O principal exemplo é nada menos que os Estados Unidos, maior potência mundial. O presidente Donald Trump retirou o país do Acordo de Paris e vem minando a importância das Nações Unidas, da OMC e de outros organismos internacionais.

E a Europa tem presenciado movimentos de desintegração de blocos regionais, como o Brexit, e a ascensão de líderes de direita, particularmente na Hungria e na Itália.

Marco Vieira, da Universidade de Birmingham, afirma que é possível que as características tradicionalmente associadas a soft power (respeito a direitos humanos, democracia e liberalismo, por exemplo) sejam gradualmente substituídas, caso haja uma continuidade na expansão de ideias associadas à direita do espectro político no plano internacional.

“As contestações aos princípios que geraram soft power no passado podem acabar criando um novo sistema normativo, oposto ao sistema atual. Não é irrelevante que os Estados Unidos estejam liderando esse movimento”, afirma.

No entanto, para ele, essa transformação, se ocorrer, só será consolidada no longo prazo.
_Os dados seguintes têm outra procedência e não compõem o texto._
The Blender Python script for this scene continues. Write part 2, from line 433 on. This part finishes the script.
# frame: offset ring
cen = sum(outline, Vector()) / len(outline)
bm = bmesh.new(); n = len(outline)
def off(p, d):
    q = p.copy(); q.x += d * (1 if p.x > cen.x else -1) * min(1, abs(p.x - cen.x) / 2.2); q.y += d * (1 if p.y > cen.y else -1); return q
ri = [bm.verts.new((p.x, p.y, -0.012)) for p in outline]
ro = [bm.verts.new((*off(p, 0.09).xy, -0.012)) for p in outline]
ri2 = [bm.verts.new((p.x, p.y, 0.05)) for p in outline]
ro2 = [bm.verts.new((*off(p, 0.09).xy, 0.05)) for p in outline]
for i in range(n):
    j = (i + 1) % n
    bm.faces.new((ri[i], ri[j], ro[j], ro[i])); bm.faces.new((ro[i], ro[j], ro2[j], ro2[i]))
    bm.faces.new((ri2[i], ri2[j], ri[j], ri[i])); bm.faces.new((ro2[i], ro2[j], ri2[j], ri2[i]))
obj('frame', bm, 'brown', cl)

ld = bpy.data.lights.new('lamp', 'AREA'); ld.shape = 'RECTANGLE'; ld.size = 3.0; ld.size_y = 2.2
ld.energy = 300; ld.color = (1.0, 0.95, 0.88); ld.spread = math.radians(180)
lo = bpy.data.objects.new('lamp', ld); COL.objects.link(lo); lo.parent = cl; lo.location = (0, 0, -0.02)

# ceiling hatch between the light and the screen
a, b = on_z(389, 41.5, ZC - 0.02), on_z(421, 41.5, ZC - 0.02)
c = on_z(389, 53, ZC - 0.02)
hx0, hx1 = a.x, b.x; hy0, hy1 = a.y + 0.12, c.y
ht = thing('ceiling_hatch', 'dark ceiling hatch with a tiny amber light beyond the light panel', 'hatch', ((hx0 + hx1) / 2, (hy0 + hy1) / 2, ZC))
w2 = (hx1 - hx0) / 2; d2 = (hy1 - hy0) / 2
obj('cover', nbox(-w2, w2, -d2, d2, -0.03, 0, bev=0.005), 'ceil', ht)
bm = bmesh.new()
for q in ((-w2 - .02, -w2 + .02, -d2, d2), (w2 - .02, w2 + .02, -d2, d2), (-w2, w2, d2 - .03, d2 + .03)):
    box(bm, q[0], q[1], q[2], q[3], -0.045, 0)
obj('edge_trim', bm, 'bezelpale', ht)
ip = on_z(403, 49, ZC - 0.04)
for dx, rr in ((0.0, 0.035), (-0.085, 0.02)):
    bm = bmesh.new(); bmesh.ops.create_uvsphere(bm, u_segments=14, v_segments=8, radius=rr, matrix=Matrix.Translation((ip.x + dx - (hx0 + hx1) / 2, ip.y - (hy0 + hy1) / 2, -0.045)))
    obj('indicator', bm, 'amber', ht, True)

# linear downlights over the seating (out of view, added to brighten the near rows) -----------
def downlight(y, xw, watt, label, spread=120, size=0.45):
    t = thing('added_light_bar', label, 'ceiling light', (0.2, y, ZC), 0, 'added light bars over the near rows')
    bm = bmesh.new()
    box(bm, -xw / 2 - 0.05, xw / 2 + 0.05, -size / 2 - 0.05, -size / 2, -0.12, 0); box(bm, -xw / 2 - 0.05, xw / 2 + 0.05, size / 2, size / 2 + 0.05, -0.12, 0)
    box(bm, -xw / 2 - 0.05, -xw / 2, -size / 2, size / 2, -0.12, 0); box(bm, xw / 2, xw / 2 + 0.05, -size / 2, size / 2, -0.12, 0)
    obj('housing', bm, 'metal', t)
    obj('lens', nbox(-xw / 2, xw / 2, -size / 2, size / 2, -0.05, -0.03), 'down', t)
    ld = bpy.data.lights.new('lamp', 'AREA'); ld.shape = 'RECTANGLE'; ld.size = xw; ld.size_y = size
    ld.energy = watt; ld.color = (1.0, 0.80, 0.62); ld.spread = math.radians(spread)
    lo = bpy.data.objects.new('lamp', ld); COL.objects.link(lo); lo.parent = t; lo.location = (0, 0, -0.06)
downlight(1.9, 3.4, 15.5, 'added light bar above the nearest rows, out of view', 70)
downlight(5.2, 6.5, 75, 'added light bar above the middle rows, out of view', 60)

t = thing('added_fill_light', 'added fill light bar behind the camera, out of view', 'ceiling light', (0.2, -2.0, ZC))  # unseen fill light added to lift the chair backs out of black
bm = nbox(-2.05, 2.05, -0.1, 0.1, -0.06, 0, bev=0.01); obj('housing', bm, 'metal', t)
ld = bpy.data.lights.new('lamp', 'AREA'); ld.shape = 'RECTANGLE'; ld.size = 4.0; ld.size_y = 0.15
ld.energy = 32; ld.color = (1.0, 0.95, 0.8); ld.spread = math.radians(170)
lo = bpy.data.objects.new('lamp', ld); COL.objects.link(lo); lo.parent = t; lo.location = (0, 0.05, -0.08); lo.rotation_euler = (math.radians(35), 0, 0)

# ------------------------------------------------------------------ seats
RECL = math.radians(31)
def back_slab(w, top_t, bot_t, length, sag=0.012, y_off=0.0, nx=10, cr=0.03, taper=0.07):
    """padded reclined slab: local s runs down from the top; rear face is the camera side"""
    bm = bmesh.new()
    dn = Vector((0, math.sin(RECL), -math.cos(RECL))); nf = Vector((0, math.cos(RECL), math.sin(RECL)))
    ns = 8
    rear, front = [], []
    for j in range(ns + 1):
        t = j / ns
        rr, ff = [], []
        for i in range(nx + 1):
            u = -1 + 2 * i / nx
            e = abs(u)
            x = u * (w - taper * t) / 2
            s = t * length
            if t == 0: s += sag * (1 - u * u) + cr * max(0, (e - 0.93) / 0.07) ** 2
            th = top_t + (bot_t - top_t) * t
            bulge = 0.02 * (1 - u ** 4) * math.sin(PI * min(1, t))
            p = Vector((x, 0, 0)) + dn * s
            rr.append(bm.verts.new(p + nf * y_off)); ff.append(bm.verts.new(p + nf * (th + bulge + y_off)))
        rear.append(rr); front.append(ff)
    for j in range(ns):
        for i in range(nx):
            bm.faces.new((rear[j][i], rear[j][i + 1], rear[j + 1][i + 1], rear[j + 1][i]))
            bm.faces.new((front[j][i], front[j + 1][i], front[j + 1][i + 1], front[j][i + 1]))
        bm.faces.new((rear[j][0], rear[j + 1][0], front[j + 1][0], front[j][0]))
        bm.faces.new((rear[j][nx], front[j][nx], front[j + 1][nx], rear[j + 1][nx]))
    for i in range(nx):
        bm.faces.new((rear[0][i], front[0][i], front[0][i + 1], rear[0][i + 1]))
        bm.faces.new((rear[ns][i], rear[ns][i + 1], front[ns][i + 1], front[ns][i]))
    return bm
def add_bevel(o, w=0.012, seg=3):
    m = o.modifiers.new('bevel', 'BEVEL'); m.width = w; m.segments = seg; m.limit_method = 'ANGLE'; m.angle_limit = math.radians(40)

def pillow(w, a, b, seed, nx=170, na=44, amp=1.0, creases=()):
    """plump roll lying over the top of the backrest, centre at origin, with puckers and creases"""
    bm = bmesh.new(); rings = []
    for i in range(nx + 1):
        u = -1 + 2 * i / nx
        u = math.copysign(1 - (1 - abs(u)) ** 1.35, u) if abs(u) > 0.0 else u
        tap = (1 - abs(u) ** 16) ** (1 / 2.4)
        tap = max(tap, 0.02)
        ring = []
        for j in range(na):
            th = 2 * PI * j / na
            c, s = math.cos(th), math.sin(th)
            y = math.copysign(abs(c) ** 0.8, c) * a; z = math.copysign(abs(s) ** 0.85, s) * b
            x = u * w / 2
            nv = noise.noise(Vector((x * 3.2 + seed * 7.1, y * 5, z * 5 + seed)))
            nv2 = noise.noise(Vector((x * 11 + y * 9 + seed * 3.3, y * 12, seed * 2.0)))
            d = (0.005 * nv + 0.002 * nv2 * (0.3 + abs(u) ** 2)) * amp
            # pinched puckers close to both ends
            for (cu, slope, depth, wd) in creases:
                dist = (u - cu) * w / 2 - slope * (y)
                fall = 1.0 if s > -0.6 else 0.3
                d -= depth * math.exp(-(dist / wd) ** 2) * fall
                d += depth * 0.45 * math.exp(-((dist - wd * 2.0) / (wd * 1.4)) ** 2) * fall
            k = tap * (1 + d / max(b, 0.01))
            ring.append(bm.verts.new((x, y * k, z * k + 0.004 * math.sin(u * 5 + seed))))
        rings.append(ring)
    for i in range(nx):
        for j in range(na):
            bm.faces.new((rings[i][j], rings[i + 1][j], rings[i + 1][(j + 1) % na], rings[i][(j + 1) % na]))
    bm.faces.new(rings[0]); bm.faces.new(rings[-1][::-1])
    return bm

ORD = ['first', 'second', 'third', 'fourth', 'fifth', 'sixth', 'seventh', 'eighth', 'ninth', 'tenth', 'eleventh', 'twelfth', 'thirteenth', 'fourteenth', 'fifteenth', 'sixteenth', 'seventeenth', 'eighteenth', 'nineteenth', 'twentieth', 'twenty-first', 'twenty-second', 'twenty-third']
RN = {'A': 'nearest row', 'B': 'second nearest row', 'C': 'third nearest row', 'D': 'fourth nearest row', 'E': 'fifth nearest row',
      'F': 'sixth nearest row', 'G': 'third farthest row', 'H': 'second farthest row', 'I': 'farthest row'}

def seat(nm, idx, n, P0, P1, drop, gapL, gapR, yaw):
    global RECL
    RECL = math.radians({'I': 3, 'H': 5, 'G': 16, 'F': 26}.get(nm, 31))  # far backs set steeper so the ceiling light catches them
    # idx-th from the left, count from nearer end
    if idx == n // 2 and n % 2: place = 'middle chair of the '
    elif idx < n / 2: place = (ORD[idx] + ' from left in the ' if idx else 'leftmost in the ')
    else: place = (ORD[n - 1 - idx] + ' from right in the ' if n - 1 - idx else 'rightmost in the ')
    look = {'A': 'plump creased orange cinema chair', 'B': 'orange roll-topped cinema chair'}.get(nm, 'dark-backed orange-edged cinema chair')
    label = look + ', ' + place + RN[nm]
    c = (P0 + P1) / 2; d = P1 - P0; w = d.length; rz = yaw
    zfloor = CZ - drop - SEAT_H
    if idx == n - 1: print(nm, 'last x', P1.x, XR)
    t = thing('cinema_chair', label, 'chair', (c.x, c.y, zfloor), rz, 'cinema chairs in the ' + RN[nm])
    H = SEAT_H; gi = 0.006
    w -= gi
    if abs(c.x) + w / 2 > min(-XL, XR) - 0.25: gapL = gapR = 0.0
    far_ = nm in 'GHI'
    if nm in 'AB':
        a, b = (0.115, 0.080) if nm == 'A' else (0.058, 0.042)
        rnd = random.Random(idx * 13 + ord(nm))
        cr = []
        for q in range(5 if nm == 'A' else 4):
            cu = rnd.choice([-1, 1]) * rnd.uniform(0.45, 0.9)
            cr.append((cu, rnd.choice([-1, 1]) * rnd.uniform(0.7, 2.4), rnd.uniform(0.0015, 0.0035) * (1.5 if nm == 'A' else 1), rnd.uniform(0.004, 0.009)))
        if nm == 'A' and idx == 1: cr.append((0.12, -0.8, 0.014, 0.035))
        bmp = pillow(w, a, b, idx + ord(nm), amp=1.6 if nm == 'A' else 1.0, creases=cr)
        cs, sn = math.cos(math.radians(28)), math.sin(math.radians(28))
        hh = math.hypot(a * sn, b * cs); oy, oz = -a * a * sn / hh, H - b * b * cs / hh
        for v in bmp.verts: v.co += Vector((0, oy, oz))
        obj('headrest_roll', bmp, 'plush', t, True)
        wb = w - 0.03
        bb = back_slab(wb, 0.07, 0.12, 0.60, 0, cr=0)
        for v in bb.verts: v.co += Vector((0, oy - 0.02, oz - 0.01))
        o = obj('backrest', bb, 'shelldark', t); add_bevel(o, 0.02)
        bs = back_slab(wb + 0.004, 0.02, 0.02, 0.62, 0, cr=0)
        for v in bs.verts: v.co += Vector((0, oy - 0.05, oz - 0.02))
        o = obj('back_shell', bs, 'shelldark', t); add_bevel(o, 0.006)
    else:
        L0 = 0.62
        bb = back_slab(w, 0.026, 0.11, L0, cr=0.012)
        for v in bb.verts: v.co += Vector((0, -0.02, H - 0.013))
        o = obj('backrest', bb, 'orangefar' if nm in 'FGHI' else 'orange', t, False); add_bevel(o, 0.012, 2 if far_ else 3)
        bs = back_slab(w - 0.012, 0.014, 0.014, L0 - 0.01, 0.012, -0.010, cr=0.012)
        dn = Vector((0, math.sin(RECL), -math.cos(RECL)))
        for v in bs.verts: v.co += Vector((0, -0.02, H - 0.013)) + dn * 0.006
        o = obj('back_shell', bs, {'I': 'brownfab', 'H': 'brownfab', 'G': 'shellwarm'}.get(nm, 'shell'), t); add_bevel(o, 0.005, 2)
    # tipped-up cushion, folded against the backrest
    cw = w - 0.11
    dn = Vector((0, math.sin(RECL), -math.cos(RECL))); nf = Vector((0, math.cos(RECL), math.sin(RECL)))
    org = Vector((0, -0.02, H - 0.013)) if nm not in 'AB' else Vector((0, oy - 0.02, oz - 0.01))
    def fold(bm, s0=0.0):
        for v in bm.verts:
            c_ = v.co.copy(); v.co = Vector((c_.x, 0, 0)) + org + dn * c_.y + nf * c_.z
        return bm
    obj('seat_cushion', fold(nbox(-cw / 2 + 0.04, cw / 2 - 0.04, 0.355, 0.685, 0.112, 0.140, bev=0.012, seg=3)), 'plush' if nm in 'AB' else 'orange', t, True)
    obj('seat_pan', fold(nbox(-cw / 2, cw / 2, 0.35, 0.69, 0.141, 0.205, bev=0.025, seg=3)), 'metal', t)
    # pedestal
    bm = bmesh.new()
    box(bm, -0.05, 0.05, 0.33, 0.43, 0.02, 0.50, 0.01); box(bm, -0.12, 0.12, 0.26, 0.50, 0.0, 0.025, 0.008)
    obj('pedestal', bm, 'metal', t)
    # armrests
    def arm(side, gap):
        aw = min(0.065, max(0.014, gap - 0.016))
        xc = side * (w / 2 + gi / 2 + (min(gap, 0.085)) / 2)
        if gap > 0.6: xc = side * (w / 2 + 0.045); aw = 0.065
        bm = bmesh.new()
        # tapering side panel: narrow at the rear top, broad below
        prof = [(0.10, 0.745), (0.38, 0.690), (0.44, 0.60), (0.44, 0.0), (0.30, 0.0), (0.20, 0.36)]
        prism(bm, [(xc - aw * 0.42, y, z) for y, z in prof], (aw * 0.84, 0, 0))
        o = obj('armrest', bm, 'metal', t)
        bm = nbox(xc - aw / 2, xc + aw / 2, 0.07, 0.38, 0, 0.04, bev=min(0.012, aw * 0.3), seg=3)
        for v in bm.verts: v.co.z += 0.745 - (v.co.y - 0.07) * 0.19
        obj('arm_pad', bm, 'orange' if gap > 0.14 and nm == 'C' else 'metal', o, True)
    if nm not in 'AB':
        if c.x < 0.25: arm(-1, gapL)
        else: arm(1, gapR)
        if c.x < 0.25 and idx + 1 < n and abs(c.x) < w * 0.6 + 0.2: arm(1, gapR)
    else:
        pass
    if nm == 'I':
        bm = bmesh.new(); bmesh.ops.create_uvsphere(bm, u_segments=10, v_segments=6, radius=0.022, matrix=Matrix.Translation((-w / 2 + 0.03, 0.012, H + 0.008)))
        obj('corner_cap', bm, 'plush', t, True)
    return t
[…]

“O governo Bolsonaro só vai conseguir ter soft power se o modelo internacional se transformar e se reconstituir dentro dessa compreensão de direita radical, cristã, ocidental e branca. Mas isso levaria anos e anos para ocorrer.”

Enquanto isso o desafio será conciliar parcerias estratégicas para o Brasil, como a relação com a China, países árabes e alguns dos principais países da União Europeia, com os novos vínculos que o governo pretende ou busca construir.

“Tenho a impressão de que não há uma visão estratégica para o Brasil em relações internacionais. O que o Brasil pretende alcançar e ser nos próximos anos?”, questiona Marcus Vinicius, da China Foreign Affairs University.

“Sem isso, corremos o risco de acender vela para o santo errado. Não podemos, por exemplo, abrir mão da China.”